Diperbarui: 18 April 2024   20:21

Kompasiana adalah platform blog. Konten ini menjadi tanggung jawab bloger dan tidak mewakili pandangan redaksi Kompas.

Bisnis. Sumber ilustrasi: Unsplash

Sebagai sebuah negara yang mengklaim memperjuangkan keadilan sosial, ketidakmerataan ini tidaklah hanya sebuah permasalahan administratif, tetapi juga moral.

Pada setiap tahunnya, kita menyaksikan bagaimana THR menjadi momok bagi banyak pekerja di berbagai sektor. Meskipun telah diatur dalam undang-undang, implementasinya masih jauh dari harapan. Banyak pekerja informal bahkan tidak mendapatkan THR sama sekali. THR bukanlah sekadar bonus, tetapi bentuk penghargaan atas jerih payah dan kontribusi pekerja terhadap perusahaan dan ekonomi negara.

Selain itu, lemahnya jaminan Negara atas kesejahteraan pegawai juga menjadi sorotan yang perlu segera diperbaiki. Jaminan kesehatan yang tidak memadai, ketidakpastian akan pensiun, dan minimnya perlindungan terhadap pekerja yang terkena PHK adalah beberapa contoh dari banyaknya masalah yang masih menghantui para pekerja di tanah air.

Negara memiliki tanggung jawab moral dan konstitusional untuk melindungi kesejahteraan rakyatnya, termasuk di dalamnya adalah memberikan jaminan atas hak-hak dasar pekerja.

Pemerintah perlu bertindak tegas dan konsisten dalam menegakkan keadilan sosial, termasuk dalam hal pemberian THR yang merata dan meningkatkan jaminan kesejahteraan bagi semua pekerja. Kesejahteraan rakyat adalah cermin dari keberhasilan sebuah negara dalam mewujudkan cita-cita dan prinsip-prinsip konstitusionalnya.

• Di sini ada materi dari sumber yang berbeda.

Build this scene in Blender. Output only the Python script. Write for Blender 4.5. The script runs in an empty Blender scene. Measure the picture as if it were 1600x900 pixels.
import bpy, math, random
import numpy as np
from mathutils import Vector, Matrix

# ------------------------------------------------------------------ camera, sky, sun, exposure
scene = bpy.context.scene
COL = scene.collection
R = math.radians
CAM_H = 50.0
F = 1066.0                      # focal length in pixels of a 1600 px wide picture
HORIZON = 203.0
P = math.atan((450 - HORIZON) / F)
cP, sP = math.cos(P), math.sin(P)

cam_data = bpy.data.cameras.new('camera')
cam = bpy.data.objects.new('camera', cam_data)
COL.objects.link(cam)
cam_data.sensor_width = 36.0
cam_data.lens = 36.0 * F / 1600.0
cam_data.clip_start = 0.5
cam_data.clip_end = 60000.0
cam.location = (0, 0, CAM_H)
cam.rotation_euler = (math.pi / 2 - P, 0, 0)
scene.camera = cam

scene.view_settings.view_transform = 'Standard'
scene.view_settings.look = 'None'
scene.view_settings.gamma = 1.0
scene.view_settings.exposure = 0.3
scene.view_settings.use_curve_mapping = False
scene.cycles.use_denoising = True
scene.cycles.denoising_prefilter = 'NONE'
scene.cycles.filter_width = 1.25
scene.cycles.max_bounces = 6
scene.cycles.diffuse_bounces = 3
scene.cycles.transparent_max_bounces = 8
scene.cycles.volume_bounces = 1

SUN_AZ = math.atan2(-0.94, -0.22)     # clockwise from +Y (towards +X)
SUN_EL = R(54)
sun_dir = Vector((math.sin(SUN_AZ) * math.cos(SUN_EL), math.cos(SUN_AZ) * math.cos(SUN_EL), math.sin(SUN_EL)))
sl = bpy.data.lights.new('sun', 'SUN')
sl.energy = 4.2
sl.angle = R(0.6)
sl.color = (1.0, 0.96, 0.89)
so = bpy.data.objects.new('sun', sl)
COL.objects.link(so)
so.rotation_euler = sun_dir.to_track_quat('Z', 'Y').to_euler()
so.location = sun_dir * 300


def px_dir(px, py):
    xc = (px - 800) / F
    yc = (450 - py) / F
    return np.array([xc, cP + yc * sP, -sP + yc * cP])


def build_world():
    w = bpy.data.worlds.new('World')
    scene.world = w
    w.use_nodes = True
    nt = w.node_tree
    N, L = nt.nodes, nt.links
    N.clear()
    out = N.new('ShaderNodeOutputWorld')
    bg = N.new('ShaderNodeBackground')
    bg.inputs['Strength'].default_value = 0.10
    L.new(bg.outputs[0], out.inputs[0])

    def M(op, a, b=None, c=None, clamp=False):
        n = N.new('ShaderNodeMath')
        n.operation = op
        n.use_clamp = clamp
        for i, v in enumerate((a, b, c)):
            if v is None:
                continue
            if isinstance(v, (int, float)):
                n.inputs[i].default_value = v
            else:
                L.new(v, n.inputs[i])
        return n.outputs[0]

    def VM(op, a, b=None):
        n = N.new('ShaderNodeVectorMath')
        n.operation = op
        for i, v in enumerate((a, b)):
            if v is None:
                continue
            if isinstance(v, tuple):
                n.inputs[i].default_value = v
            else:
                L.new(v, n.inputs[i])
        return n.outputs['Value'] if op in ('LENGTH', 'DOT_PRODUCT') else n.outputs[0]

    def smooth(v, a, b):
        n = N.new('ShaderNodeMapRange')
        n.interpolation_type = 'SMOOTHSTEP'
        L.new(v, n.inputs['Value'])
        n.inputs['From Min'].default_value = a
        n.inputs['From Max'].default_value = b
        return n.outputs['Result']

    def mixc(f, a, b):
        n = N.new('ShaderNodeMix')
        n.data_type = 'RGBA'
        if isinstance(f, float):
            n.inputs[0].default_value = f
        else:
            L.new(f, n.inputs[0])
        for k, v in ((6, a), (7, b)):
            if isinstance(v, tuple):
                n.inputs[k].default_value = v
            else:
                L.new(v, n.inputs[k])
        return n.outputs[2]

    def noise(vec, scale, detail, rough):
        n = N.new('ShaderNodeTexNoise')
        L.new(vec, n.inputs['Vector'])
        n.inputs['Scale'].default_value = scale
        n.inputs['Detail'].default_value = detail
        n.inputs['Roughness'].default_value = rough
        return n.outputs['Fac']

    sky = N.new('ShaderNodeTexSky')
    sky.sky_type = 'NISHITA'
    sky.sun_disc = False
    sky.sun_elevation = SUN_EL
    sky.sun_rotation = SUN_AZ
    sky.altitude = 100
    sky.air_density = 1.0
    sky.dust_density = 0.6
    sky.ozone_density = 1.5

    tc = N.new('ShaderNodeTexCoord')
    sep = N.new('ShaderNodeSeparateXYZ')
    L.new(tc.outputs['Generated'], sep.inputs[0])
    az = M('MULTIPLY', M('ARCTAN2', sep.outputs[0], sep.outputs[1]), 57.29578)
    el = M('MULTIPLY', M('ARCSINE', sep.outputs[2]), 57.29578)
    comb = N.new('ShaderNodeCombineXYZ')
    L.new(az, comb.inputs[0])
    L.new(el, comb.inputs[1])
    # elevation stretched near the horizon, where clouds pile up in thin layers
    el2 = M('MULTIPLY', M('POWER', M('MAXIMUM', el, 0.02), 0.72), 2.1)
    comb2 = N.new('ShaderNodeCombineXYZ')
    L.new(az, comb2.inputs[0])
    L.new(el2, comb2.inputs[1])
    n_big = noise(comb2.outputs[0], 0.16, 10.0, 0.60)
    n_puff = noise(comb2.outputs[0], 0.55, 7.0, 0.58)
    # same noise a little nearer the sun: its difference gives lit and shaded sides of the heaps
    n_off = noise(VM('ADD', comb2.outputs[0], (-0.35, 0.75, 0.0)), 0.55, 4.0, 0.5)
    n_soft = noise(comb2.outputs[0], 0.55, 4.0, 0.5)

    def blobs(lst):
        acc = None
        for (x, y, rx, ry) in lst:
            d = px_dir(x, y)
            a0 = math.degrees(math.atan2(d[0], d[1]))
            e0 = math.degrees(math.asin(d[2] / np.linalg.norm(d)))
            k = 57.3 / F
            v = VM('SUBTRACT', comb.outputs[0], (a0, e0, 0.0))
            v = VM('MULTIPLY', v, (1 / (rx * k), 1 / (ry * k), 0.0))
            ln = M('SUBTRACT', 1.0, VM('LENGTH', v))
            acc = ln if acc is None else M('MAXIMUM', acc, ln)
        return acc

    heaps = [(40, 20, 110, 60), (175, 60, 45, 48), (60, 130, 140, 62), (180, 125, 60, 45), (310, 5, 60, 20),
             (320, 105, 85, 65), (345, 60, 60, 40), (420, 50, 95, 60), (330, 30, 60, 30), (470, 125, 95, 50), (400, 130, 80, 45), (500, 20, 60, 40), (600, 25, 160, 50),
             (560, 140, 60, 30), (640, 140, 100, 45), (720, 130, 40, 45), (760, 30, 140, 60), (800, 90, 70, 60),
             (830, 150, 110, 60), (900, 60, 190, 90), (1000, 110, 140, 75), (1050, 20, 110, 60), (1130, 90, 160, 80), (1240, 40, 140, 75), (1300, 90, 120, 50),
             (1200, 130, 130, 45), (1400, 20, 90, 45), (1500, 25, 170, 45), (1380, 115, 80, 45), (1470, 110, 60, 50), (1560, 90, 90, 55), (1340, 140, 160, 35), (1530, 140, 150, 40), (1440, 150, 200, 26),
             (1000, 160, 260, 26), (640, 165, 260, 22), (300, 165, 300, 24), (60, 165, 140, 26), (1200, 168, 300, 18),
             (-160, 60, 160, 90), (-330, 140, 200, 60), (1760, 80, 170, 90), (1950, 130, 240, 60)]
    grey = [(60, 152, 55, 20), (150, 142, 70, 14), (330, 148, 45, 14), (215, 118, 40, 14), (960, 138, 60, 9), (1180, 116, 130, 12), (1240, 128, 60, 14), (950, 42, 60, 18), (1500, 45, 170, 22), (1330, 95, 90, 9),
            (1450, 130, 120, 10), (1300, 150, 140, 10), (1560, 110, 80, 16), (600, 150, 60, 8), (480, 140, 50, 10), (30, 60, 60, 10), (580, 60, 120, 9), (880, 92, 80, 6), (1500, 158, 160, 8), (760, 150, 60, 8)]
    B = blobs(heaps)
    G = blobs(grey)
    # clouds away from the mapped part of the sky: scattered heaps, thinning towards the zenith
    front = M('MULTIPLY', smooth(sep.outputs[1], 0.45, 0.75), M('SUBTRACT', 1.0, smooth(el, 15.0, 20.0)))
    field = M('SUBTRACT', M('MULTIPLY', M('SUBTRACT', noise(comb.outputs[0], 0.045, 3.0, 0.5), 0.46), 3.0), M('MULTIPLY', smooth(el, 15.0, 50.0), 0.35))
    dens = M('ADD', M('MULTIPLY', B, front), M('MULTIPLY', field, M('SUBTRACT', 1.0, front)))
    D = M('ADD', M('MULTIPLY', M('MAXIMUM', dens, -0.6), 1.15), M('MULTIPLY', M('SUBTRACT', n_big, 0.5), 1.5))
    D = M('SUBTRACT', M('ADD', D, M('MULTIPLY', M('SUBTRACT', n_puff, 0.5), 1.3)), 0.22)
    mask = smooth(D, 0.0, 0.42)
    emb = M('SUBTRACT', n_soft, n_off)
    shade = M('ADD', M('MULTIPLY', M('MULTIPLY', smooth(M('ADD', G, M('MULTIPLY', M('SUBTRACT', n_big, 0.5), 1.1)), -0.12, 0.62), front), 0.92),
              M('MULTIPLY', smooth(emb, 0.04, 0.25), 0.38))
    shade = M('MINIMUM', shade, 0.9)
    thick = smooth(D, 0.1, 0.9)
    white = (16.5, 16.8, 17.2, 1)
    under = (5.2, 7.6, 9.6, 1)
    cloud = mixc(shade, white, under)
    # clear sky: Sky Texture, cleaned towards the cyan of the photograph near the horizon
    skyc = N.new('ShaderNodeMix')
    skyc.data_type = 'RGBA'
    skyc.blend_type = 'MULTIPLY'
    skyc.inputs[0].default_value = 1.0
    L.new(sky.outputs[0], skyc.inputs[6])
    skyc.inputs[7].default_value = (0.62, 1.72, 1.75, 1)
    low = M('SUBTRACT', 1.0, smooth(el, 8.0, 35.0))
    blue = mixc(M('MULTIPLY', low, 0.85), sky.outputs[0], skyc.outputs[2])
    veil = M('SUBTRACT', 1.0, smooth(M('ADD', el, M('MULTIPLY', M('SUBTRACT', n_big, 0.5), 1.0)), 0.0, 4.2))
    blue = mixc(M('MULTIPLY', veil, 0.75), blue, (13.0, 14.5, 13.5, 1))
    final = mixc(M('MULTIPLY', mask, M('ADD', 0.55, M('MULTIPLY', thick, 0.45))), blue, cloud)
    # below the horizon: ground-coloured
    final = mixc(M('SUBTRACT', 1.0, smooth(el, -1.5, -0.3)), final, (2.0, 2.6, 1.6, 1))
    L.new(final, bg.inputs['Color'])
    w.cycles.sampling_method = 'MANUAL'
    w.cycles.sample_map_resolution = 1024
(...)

Diantara pekerja yang tidak mendapatkan THR adalah pengemudi ojek online (ojol) dan kurir. Status mereka bukan karyawan dari perusahaan, melainkan sebagai kemitraan. Alhasil, mereka tidak termasuk pekerja yang berhak mendapatkan THR berdasarkan Permenaker No. 6/2016 tentang Tunjangan Hari Raya Keagamaan bagi Pekerja/Buruh di Perusahaan.

Kementerian Ketenagakerjaan (Kemnaker) menyatakan baru akan merumuskan aturan THR untuk pengemudi ojol pada Mei 2024. Artinya, untuk tahun ini, para pengemudi ojol tidak mendapatkan THR.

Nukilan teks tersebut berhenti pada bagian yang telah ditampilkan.